NASA! Where is the Beef?

This post is about NASA. Yes, the National Aeronautics and Space Administration.  I have been watching NASA-TV for a few months and have experienced a kind of crippling inverse rapture.  NASA-TV is video pageantry designed to spread the gospel of rocketry and aerospace and I guess that is fine.  But it is mostly whizbang content that lacks a bit of substance.

Well, duh.  Of course.  They’re in the launch business, dummy.

I’m actually not going negative on NASA.  I believe in what the agency is doing and I’m pleased to pay taxes to support it.  But if you listen to what NASA people say, much of what they do is related to supporting the “science package”.  This is because space scientists need rocketeers to hurtle things out of the gravity well for them.

But this NASA venue never seems to pony up the science itself.  I have yet to see NASA-generated programming that offers much of the actual scientific grits and gravy.  Obviously, every morsel is written up in journal articles and fashioned into PowerPoint presentations to be scrutinized by squinting fuss-budgets (you know, “scientists”) in colloquia everywhere.  If you want to see the actual scientific results then you have to plop down at a university library with a journal and read the article or pay to download copy.  That’s fine, but this only serves the specialists.

It may be due to the nature of the funding. A PI comes in with a big wad of cash from a grant and basically NASA just provides the launch and control services.  NASA has no particular claim over the data or its disposition. Perhaps someone can set me straight on this.

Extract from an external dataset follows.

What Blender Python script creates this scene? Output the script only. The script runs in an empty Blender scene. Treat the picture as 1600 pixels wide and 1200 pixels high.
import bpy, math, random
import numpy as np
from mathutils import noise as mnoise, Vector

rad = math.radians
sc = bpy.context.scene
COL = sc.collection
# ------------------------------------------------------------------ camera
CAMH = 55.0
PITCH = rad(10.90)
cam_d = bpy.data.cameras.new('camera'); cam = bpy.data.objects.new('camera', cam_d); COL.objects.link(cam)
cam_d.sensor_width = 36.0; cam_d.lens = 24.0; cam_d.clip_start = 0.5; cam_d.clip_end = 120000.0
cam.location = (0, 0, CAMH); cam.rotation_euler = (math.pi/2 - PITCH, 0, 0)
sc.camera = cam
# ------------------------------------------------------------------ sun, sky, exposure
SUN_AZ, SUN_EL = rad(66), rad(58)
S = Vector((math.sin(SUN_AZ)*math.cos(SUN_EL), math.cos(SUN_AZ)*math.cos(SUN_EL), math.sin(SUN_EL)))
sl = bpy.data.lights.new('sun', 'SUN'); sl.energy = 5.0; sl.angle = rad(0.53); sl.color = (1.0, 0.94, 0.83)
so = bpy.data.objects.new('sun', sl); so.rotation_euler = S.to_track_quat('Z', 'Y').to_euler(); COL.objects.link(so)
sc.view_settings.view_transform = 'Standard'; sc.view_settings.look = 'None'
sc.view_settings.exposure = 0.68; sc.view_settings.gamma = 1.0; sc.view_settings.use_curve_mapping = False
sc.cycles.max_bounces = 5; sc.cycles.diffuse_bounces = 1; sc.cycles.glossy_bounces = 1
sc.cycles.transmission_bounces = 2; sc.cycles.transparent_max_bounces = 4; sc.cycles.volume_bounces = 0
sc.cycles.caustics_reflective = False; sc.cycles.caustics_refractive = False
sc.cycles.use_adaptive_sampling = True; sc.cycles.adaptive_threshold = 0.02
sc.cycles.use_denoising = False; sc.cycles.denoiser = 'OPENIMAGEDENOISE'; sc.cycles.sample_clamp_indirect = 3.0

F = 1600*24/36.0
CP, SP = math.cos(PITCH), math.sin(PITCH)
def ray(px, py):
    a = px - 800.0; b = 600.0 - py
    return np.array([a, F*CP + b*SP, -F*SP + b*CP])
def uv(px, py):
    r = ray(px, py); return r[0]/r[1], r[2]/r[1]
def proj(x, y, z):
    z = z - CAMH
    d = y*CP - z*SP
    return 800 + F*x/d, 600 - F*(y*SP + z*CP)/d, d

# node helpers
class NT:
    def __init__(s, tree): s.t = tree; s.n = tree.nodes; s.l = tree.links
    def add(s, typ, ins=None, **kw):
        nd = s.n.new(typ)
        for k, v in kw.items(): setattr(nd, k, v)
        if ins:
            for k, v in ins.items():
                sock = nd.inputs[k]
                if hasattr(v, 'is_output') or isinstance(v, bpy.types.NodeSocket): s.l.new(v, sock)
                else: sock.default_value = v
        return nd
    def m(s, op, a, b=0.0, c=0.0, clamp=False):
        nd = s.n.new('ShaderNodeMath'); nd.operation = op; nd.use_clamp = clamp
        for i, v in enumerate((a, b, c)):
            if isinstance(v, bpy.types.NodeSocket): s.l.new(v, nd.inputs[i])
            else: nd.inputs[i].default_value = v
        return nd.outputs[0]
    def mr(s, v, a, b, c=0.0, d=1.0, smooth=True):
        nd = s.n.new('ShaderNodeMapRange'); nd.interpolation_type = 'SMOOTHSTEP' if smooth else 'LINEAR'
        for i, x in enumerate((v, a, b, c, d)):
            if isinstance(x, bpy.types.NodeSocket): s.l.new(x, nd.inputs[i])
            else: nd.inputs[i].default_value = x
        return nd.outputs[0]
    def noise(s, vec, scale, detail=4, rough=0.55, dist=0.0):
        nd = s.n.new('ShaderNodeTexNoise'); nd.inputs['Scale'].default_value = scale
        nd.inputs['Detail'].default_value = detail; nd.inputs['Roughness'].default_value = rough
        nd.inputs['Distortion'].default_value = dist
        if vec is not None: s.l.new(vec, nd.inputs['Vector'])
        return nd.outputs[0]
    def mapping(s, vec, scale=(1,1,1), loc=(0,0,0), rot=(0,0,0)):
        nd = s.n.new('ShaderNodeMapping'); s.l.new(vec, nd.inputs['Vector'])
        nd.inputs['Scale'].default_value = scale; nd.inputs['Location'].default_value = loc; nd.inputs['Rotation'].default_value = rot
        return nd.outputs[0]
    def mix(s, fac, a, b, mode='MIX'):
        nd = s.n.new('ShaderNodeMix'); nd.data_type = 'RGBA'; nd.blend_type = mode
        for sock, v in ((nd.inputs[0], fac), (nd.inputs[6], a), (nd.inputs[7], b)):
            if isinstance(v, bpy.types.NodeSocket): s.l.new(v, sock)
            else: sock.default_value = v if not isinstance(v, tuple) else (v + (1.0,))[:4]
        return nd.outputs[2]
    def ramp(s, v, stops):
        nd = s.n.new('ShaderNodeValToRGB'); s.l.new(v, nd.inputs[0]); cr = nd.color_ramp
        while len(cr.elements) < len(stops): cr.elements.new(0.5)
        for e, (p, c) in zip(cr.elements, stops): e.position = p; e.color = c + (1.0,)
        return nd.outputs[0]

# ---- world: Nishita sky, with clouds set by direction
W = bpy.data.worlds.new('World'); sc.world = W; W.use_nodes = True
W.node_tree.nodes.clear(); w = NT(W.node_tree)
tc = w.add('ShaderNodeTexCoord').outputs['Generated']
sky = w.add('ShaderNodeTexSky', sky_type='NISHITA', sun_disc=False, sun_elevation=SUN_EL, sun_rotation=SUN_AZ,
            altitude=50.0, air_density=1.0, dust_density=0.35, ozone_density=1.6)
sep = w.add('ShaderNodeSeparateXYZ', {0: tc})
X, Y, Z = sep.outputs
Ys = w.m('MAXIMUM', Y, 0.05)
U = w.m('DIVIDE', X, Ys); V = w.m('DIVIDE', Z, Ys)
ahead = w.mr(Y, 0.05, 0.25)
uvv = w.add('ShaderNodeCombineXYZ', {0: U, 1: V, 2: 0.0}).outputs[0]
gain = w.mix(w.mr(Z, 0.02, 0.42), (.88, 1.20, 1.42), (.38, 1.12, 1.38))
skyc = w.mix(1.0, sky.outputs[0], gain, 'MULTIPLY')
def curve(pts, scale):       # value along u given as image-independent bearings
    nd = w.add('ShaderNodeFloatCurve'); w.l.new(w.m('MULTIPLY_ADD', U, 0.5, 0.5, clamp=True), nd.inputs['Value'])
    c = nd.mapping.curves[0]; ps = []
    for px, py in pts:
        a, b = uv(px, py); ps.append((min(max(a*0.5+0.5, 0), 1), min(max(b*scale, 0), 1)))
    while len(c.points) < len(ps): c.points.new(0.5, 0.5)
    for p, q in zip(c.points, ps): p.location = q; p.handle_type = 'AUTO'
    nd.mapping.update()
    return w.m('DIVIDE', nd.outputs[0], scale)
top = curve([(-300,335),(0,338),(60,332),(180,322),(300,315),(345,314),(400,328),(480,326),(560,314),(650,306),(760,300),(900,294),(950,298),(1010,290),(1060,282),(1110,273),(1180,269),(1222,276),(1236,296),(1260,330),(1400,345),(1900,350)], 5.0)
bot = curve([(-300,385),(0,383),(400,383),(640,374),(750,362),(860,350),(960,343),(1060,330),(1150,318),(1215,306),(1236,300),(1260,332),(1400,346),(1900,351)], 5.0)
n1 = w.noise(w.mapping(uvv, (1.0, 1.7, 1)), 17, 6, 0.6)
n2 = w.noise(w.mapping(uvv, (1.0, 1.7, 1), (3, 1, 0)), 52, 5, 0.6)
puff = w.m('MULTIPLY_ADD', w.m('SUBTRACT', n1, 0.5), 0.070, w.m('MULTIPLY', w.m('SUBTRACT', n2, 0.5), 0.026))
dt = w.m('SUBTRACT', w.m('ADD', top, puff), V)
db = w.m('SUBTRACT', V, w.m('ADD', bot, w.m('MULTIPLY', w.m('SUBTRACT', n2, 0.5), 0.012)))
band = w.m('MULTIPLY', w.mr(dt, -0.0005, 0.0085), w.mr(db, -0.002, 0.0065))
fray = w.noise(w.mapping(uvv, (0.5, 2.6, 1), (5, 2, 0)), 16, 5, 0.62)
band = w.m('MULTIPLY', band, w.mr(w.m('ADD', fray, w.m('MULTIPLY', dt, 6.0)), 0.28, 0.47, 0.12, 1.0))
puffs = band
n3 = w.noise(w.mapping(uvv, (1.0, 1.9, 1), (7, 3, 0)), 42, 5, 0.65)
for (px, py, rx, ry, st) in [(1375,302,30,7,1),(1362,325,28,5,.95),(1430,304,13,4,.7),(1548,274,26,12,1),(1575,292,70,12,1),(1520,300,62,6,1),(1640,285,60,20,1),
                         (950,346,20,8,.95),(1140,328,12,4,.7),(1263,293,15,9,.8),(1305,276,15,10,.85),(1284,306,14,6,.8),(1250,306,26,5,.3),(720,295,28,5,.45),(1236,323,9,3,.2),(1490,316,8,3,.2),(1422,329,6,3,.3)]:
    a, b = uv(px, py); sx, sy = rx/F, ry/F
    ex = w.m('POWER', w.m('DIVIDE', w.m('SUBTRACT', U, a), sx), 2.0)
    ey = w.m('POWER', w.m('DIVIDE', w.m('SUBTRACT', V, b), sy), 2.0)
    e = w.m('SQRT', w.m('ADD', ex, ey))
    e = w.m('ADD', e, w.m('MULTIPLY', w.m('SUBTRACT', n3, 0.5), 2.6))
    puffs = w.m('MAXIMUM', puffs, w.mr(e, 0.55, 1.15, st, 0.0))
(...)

Irrespective of how NASA works, here is what I’m frustrated with. Seeing the drama of the launch, the machinations of getting a probe to it’s destination, and then receiving the pretty pictures as the only reward. It puts me into insulin shock.  NASA is good at programming this kind of content- the Hope and Crosby road trip angle. But what are the results? What measurements were taken and what did we learn? NASA teases us with the show business end of space exploration but comes up short in communicating the scientific results.

So, here is what I’d like to see.  I would like to see a few researchers, with the support of NASA, periodically present their results to the public on NASA TV. I’d like to see the data and their conclusions and uncertainties- warts and all.  The public needs to see this.  Endless footage of exuberant space reseachers gushing at the potential benefits for mankind have worn thin.  It is time for these folks to tell us exactly what they are finding.

But some suggest that maybe raw science is too advanced for the public audience.  I’ve heard this sentiment before and can only argue that it is not NASA’s job to decide if we’re smart enough to understand the results from this research.  If the launch is important enough to spend $300 million on, then lets see what we learned.

The message we give people is that space science is the science of telescopes and rockets. This equipment is inportant, but it is not the focus of the activity. We launch these packages so we can study the stuff that is out there. How much stuff is there, what is the stuff doing and, what is that stuff anyway?  Let’s hear more about the stuff.

The public needs to see how data is collected and how it is reduced to some kind of conclusion.  Much of NASA TV consists of video feed from the ISS.  It is often mind numbing in it’s tedium, watching astronauts floating in front of a work station twiddling this or that. To hell with that.  Let’s see some data.  Let’s hear the scientists interpret their results.  Let’s all experience the buzz of enlightenment as a new concept washes over our consciousness. That is the true excitement of science.